Anche i veterani di guerra serbi hanno offerto il loro sostegno agli studenti in lotta contro il regime di Vučić. Essi promettono che, nonostante le pressioni cui sono sottoposti dal regime, presidieranno tutti i raduni e le azioni organizzate dagli studenti per fornire loro protezione, resasi necessaria dopo i gravi episodi di violenza in questi mesi di Blokade: dalle auto sui manifestanti agli studenti pestati da individui vestiti di nero. La decisione dei veterani di intervenire scaturisce da una presa di coscienza sulla loro posizione nel tessuto sociale del paese: in una sorta di comunione di destini con gli studenti, anche i veterani sentono di lottare da anni contro un sistema che li ignora.

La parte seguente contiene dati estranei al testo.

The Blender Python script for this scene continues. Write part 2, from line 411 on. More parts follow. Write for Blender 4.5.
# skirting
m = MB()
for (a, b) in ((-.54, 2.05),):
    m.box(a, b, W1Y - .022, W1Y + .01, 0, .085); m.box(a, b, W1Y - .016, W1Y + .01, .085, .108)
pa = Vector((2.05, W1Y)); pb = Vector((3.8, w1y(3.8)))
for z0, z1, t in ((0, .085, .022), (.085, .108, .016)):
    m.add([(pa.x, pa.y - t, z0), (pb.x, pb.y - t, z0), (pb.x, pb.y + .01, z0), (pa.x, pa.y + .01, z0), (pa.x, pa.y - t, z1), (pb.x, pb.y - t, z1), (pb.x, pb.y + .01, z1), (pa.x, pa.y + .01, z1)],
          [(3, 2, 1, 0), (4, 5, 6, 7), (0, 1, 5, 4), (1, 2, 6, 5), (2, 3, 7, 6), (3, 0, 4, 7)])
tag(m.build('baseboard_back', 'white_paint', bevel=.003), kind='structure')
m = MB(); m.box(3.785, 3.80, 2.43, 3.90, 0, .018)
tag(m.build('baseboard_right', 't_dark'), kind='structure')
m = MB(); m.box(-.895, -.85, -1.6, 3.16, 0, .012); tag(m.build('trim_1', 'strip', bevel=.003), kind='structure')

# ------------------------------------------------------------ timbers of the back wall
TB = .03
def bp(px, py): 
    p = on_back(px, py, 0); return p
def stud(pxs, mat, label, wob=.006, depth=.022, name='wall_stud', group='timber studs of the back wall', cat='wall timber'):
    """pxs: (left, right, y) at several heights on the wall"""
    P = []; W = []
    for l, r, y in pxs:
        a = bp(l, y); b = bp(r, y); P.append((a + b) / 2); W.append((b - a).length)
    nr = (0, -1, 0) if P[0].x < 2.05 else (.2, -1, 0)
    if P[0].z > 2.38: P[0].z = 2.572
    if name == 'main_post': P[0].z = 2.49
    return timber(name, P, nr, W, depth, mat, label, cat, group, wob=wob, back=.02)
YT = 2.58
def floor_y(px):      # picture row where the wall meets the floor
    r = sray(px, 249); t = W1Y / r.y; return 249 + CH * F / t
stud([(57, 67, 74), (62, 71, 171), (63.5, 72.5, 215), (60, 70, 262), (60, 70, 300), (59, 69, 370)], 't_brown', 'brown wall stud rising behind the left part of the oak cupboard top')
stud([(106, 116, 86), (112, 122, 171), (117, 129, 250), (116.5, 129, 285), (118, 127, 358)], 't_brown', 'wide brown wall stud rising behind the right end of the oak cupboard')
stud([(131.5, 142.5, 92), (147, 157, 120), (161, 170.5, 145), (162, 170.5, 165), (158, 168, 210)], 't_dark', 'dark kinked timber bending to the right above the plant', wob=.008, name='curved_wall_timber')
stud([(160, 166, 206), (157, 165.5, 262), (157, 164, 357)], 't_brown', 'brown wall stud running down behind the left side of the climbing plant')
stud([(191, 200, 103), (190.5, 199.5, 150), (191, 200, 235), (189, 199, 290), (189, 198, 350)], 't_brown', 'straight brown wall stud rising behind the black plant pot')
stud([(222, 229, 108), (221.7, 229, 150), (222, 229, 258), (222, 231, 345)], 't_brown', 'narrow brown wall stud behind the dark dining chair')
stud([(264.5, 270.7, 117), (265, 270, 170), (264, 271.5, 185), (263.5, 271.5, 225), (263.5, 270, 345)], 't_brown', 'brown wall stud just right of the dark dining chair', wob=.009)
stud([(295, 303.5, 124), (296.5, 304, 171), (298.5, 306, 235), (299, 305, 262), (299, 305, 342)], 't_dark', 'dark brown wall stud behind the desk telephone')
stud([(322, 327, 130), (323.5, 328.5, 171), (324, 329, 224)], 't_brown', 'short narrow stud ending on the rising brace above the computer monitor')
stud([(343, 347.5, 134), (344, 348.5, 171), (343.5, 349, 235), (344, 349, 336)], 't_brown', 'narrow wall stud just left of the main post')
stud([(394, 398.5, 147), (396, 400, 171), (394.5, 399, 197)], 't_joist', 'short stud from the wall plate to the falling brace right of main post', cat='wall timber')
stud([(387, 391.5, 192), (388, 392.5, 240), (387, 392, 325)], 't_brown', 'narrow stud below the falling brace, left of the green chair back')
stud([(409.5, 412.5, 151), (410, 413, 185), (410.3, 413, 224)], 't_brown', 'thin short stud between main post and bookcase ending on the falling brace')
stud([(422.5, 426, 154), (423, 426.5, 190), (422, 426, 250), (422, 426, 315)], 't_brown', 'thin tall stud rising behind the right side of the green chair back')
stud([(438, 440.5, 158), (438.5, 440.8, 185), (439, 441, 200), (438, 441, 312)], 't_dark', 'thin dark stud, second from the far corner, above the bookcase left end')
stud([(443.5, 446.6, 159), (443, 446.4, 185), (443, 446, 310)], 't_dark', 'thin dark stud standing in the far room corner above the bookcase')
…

Nel frattempo il primo maggio una folla enorme proveniente da tutta la Serbia si è riunita alla stazione ferroviaria di Novi Sad per rendere silenzioso omaggio alle vittime del crollo della pensilina alla stazione ferroviaria, in occasione dei sei mesi dalla tragedia. Dal canto suo il presidente Vučić, che ha recentemente lanciato il suo nuovo movimento politico “Per lo stato e il popolo“, ha dichiarato che le conseguenze dei “crimini commessi contro la Serbia negli ultimi sei mesi” hanno causato un “calo dei tassi di crescita previsti”. Secondo lui, gli studenti manifestanti avrebbero anche generato la crisi che colpisce principalmente il settore dei servizi, arrivando a definire quanto succede nel suo paese come “il male messo a nudo“.

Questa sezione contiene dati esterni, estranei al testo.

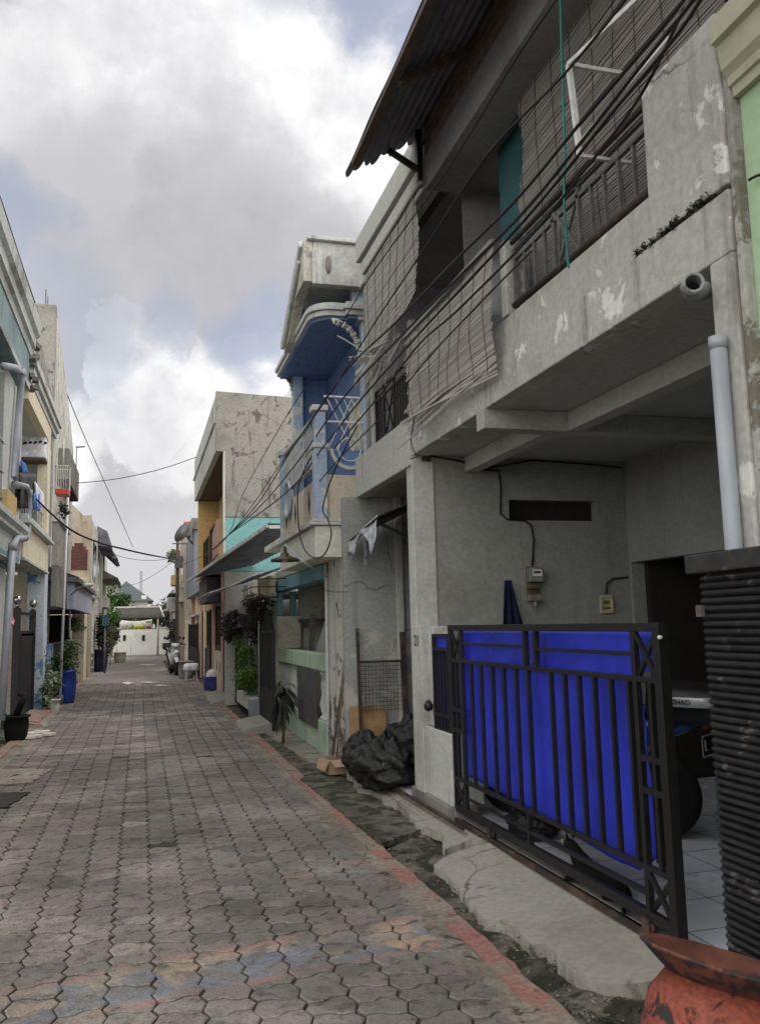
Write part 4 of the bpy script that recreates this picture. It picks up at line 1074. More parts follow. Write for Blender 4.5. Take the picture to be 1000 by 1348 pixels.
def bag(name, label, c, rad, seed, group=None, mat='garbage', knot=True, fold=.22):
    g = MB(); c = Vector(c)
    def f(u, v):
        th = u*2*math.pi; ph = v*math.pi
        d = Vector((math.sin(ph)*math.cos(th), math.sin(ph)*math.sin(th), math.cos(ph)))
        r1 = mnoise.ridged_multi_fractal(d*1.3+Vector((seed, 0, 0)), 1., 2.1, 5, 1., 2.)*.05
        r2 = fbm(d.x*2+seed, d.y*2, d.z*2)*fold
        r = 1+r2-r1*.7+.1
        top = max(0, d.z)**3
        x, y, z = d.x*rad[0]*r*(1-.45*top), d.y*rad[1]*r*(1-.45*top), d.z*rad[2]*r
        z = max(z, -rad[2]*.72)
        return (c.x+x, c.y+y, c.z+rad[2]*.72+z)
    g.sheet(f, 84, 56)
    if knot:
        topz = c.z+rad[2]*1.6
        for k in range(3):
            a = k*2.1+seed
            g.tube([(c.x, c.y, topz-.12), (c.x+.03*math.cos(a), c.y+.03*math.sin(a), topz-.02), (c.x+.09*math.cos(a), c.y+.09*math.sin(a), topz+.03)], [.03, .014, .03], 7)
    o = g.build(name, mat, None, base=tuple(c)); tag(o, label, 'bag', group); return o
bag('plastic_bag', 'crumpled black bag on the carport floor behind the foot of the gate', (2.62, 5.62, .12), (.15, .2, .13), 4.2, knot=False)
bag('garbage_bag', 'big slumped black garbage bag at the front of the alcove heap', (2.26, 7.95, .10), (.31, .42, .25), 1.1)
bag('garbage_bag', 'black garbage bag at the back of the heap, against the column', (2.62, 8.25, .12), (.32, .36, .32), 2.7)
bag('garbage_bag', 'smaller black garbage bag at the left of the heap, beside the plywood', (2.22, 8.62, .10), (.22, .28, .23), 5.3)
carton('cardboard_box', 'low opened cardboard carton on the ground beside the garbage bags', (2.06, 9.2, .03), .30, .30, .15, .15)
# boards in the alcove
def lean(name, label, p, q, w, th, mat, cat_, updir=(1, 0, 0), group=None):
    g = MB(); g.bar(p, q, w, th, updir); o = g.build(name, mat, None, base=tuple(p)); return tag(o, label, cat_, group)
g = MB(); g.prism([(2.16, 8.95, .10), (2.56, 8.95, .10), (2.56, 9.05, .66), (2.50, 9.055, .72), (2.16, 9.06, .72)], (0, .018, 0)); tag(g.build('plywood_board', 'plywood', None, base=(2.3, 9, .1)), 'tan plywood offcut leaning on the alcove wall behind the bags', 'board')
t = thing('rusty_bed_frame', 'rusty upright metal frame with mesh leaning against the peeling alcove wall', 'frame', (2.45, 9.0, .1))
g = MB(); g.bar((2.26, 8.93, .1), (2.26, 9.03, 1.55), .03); g.bar((2.75, 8.90, .1), (2.75, 8.98, 1.5), .045); g.bar((2.26, 9.0, 1.19), (2.75, 8.96, 1.19), .025); g.build('frame', 'rust_iron', t)
g = MB()
for k in range(12): g.bar((2.29+.04*k, 9.0, .65), (2.29+.04*k, 9.0, 1.18), .004)
for k in range(12): g.bar((2.28, 9.0, .68+.042*k), (2.74, 8.97, .68+.042*k), .004)
g.build('mesh', 'rust_iron', t)
lean('wooden_plank', 'tall thin dark plank leaning on the white pier, left of the plywood', (2.07, 9.35, .05), (2.20, 9.22, 1.62), .03, .02, 'wood_grey', 'plank')
lean('wooden_plank', 'wide weathered plank leaning on the white pier, second from the left', (2.13, 9.22, .05), (2.215, 9.2, 1.25), .06, .02, 'wood_grey', 'plank')
lean('wooden_plank', 'short dark red-brown plank leaning on the white pier', (2.03, 9.42, .05), (2.16, 9.32, 1.0), .04, .02, 'wood_brown', 'plank')
lean('steel_rod', 'long thin rod lying along the concrete edge before the column', (2.22, 8.1, .125), (2.24, 5.95, .125), .022, .022, 'rust_iron', 'rod')
# torn awning with foil
t = thing('torn_awning', 'small broken awning patched with silver foil above the alcove', 'awning', (2.3, 8.7, 2.6))
P = [PX(457, 711, 2.18), PX(512, 684, 2.18)]
g = MB()
Aq = Vector((2.16, 9.0, 2.58)); 
g.add([Vector((2.18, 8.98, 2.50)), Vector((2.18, 7.75, 2.62)), Vector((2.95, 7.75, 2.95)), Vector((2.95, 8.98, 2.88))], [(0, 1, 2, 3)]); g.build('sheet', 'rust_iron', t, solid=.012)
g = MB(); g.bar((2.2, 8.0, 2.60), (3.0, 8.0, 2.2), .03); g.bar((2.98, 8.0, 2.1), (2.98, 8.0, 2.9), .04); g.bar((2.2, 8.0, 2.6), (2.95, 8.0, 2.92), .035); g.build('bracket', 'black_iron', t)
g = MB()
def fo(u, v):
    y = 9.02-1.12*u; ztop = 2.515+.12*u
    drop = (.16+.05*math.sin(u*9)+.03*math.sin(u*31)+(.32 if .70 < u < .75 else 0)+(.12 if u > .86 else 0))*v
    return (2.155-.02*math.sin(u*20+v*5)*v+.05*(1-v), y, ztop+.012-drop)
g.sheet(fo, 60, 8); g.build('foil', 'foil', t, solid=.003)

# ------------------------------------------------------------------ orange tyre planter, bottom right
Rp = Matrix.Rotation(math.radians(11), 3, Vector((.58, .82, 0))) @ Matrix.Rotation(math.radians(-13), 3, Vector((.82, -.58, 0)))
def potmat():
    m, t, b, P, g = newmat('tyre_orange'); MATS['tyre_orange'] = m
    n = t.noise(P, 7, 9, .7, .6).outputs[0]; n2 = t.noise(P, 50, 4, .6).outputs[0]; n4 = t.noise(P, 2.8, 5, .6).outputs[0]
    sp = t.add('ShaderNodeSeparateXYZ'); t.l.new(P, sp.inputs[0])
    col = t.mixc(t.ramp(n2, .3, .7), c3(118, 52, 36), c3(156, 70, 48))
    f = t.math('MAXIMUM', t.ramp(n, .54, .60), t.ramp(n4, .50, .56))
    col = t.mixc(f, col, c3(40, 38, 38)); t.l.new(col, b.inputs['Base Color']); b.inputs['Roughness'].default_value = .7
    bp = t.add('ShaderNodeBump'); bp.inputs['Strength'].default_value = .6; bp.inputs['Distance'].default_value = .008
    t.l.new(t.math('SUBTRACT', n2, f), bp.inputs['Height']); t.l.new(bp.outputs[0], b.inputs['Normal'])
potmat()
pc = (1.675, 2.46, -.02)
t = thing('tyre_planter', 'worn orange planter made from an old tyre, with a wide flared rim', 'planter', pc)
g = MB(); g.lathe([(.0, .02), (.17, .02), (.20, .05), (.225, .16), (.235, .28), (.225, .40), (.18, .475)], pc, 48, Rp); g.build('bowl', 'tyre_orange', t)
g = MB(); g.lathe([(.178, .47), (.235, .51), (.262, .53), (.272, .536), (.27, .545), (.257, .545), (.225, .525), (.176, .482)], pc, 56, Rp); plain('tyre_rim', c3(112, 62, 48), .75, 0., .3, 9, rust=c3(44, 40, 40), ra=.5, rs=5); g.build('rim', 'tyre_rim', t)
g = MB(); g.lathe([(.0, .40), (.10, .405), (.168, .39), (.176, .475)], pc, 36, Rp); g.build('soil', 'soil', t)
# ================================================================== white and blue house with the balcony
def bx(par, nm, mat, x0, x1, y0, y1, z0, z1, bev=.006):
    return MB().box(x0, x1, y0, y1, z0, z1).build(nm, mat, par, bev)
t = bh = thing('blue_white_house', 'white and blue house with ornate balcony, curved canopy slab and peeling pediment', 'house', (2.3, 11.5, 0))
bx(t, 'pier', 'white_worn', 2.22, 2.5, 9.21, 10.42, 0, 2.75, .008)
bx(t, 'pier', 'white_worn', 2.20, 2.40, 14.3, 14.75, 0, 1.25)
bx(t, 'side_wall', 'grey_paint', 2.501, 5.5, 9.21, 9.3, 0, 5.2)
# mint parapet and balusters
bx(t, 'wall_rail', 'mint', 2.19, 2.36, 10.43, 14.6, 1.02, 1.23, .012)
bx(t, 'wall_base', 'mint', 2.20, 2.36, 10.43, 14.6, .0, .40, .012)
def baluster(x, y, z0, z1, s=1.):
    h = z1-z0; return MB().lathe([(.045*s, 0), (.045*s, h*.06), (.02*s, h*.1), (.05*s, h*.3), (.022*s, h*.52), (.035*s, h*.7), (.02*s, h*.86), (.045*s, h*.93), (.045*s, h)], (x, y, z0), 10)
for k in range(3): baluster(2.27, 10.55+k*.17, .40, 1.02, 1.2).build('baluster', 'white_trim', t)
for k in range(9): MB().lathe([(.015, 0), (.02, .2), (.03, .4), (.015, .6)], (2.27, 12.9+k*.17, .41), 8).build('baluster', 'white_trim', t)
bx(t, 'ground_back', 'cream_worn', 3.5, 3.6, 9.31, 14.8, 0, 2.9)
bx(t, 'ground_floor', 'concrete_apron', 2.361, 3.5, 9.31, 14.8, -.03, .06)
bx(t, 'far_pier', 'cream_worn', 2.16, 2.55, 14.0, 14.30, 1.231, 1.75)
bx(t, 'far_column', 'teal_trim', 2.18, 2.26, 14.02, 14.12, 1.76, 2.15); bx(t, 'far_column', 'teal_trim', 2.38, 2.48, 14.02, 14.12, 1.76, 2.15)
bx(t, 'inner_pillar', 'cream_worn', 2.30, 2.37, 10.44, 10.52, 1.231, 2.36)
bx(t, 'beam', 'teal_trim', 2.16, 2.36, 10.43, 14.6, 2.16, 2.345)
bx(t, 'far_wall', 'cream_worn', 2.56, 3.5, 14.2, 14.3, 0, 2.9)
# balcony box
bx(t, 'balcony_fascia', 'white_paint', 1.90, 2.215, 9.47, 12.0, 2.36, 2.72, .01)
bx(t, 'balcony_soffit', 'cream_worn', 2.2151, 3.5, 10.43, 14.7, 2.38, 2.5)
bx(t, 'balcony_fascia', 'white_paint', 2.2151, 2.5, 9.24, 10.424, 2.751, 2.85)
for z, o in ((2.725, .05), (2.765, .03)): bx(t, 'moulding', 'white_trim', 1.90-o, 2.45, 9.47-o, 12.03, z, z+.035, .008)
bx(t, 'cladding', 'cladding', 1.93, 2.04, 9.60, 11.85, 2.802, 3.28, .01)
bx(t, 'cladding', 'cladding', 2.05, 2.5, 9.50, 9.60, 2.802, 3.32, .01)
bx(t, 'corner_pillar', 'blue_pale', 1.90, 2.05, 9.45, 9.595, 2.802, 3.62, .01)
bx(t, 'pillar_cap', 'white_trim', 1.88, 2.07, 9.43, 9.62, 3.622, 3.68, .01)
bx(t, 'corner_pillar', 'blue_pale', 1.915, 2.04, 9.46, 9.59, 3.682, 4.06, .01)
bx(t, 'pillar_cap', 'white_trim', 1.88, 2.07, 9.43, 9.62, 4.062, 4.13, .01)
bx(t, 'far_post', 'blue_pale', 1.90, 2.04, 11.86, 12.0, 2.802, 4.0, .01)
bx(t, 'pillar_cap', 'white_trim', 1.87, 2.07, 11.83, 12.03, 4.002, 4.08, .01)
g = MB()
for z in (3.45, 4.02): g.bar((1.95, 9.6, z), (1.95, 11.86, z), .05, .04)
g.build('balcony_rail', 'white_trim', t)
g = MB(); n = 16
for k in range(n):
    ya = 9.62+(2.22)*k/n; yb = ya+2.22/n
    g.bar((1.945, ya, 3.47), (1.945, yb, 3.74), .010, .016); g.bar((1.955, yb, 3.47), (1.955, ya, 3.74), .010, .016); g.bar((1.945, ya, 3.74), (1.945, yb, 4.0), .010, .016); g.bar((1.955, yb, 3.74), (1.955, ya, 4.0), .010, .016)
    for j in (.25, .5, .75):
        pass
    pass
g.build('balcony_lattice', 'white_trim', t)
for y in (9.95, 10.9, 11.6):
    c = Vector((1.925, y, 3.05)); g = MB(); g.prism([c+Vector((0, 0, .14)), c+Vector((0, .07, 0)), c+Vector((0, 0, -.14)), c+Vector((0, -.07, 0))], (.004, 0, 0)); g.build('diamond', 'paint_black', t)
    g = MB(); 
c = Vector((1.915, 11.35, 3.30)); g = MB(); g.lathe([(0, 0), (.22, 0), (.22, .03), (.26, .03), (.26, -.01), (0, -.01)], c, 24, Matrix.Rotation(math.radians(-90), 3, 'Y')); g.build('roundel', 'blue_pale', t)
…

Dalla Serbia all’Europa: l’ultimo volto delle richieste
Se il presidente Vučić è sempre più scollegato dalla realtà, ostinandosi nel rifiuto di abbandonare la poltrona (e strizzando addirittura l’occhio a un ipotetico martirio), la marcia verso la libertà degli studenti serbi sembra ormai inarrestabile. Una marcia non solo metaforica: una volta giunti a Bruxelles in tempo per la sessione del Parlamento europeo in cui si discuterà della situazione in Serbia, la speranza dei runner è quella di avere il sostegno delle istituzioni europee.

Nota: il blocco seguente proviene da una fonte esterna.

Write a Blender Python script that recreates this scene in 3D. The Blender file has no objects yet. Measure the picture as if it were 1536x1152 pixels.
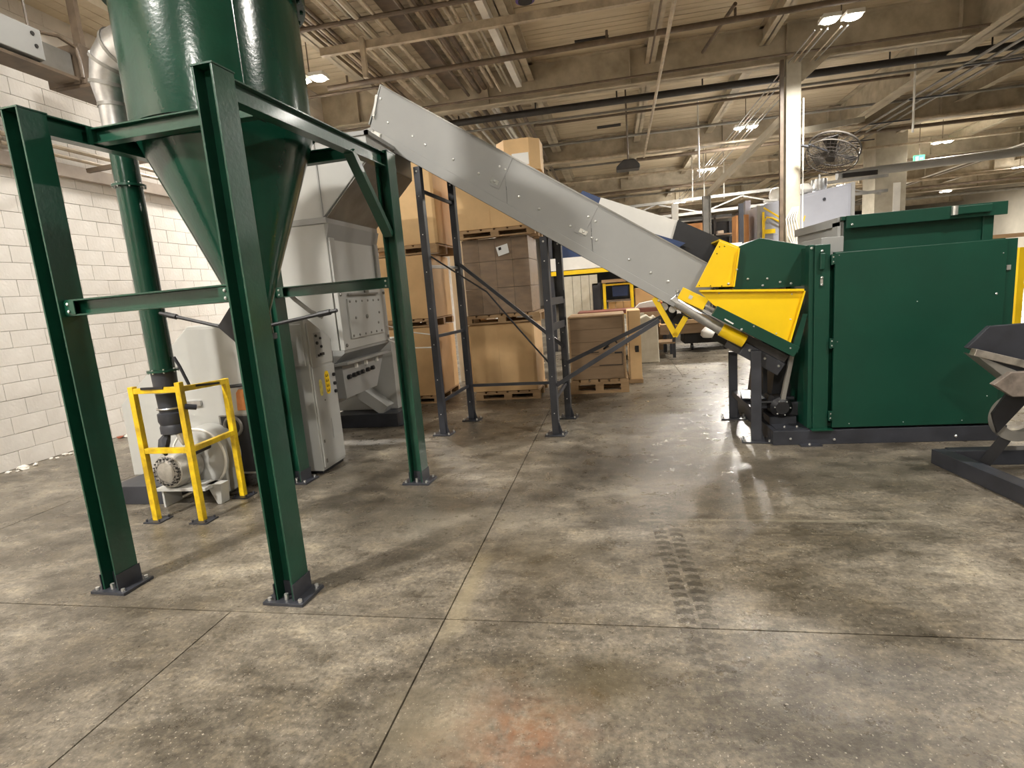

Come sostengono da mesi gli attivisti, la lotta non riguarda più soltanto la Serbia, ma interessa l’impegno di tutta Europa per la democrazia, la giustizia e la dignità. L’attuale mobilitazione, attraverso la sua creatività, il suo radicamento locale e la sua portata transnazionale e al tempo stesso socialmente trasversale, riafferma il ruolo essenziale dei giovani nella difesa dei valori fondamentali, nonché il sostegno significativo e intergenerazionale della diaspora. Dopo anni di smembramenti ed emorragie interne, nel fragile organismo chiamato Serbia pare che stia confluendo da più parti quell’energia vitale troppo a lungo tenuta lontana, avvelenata e repressa di una società che vuole tornare a decidere democraticamente del proprio destino, con una prospettiva completamente nuova, che potrebbe essere una vera e propria rinascita.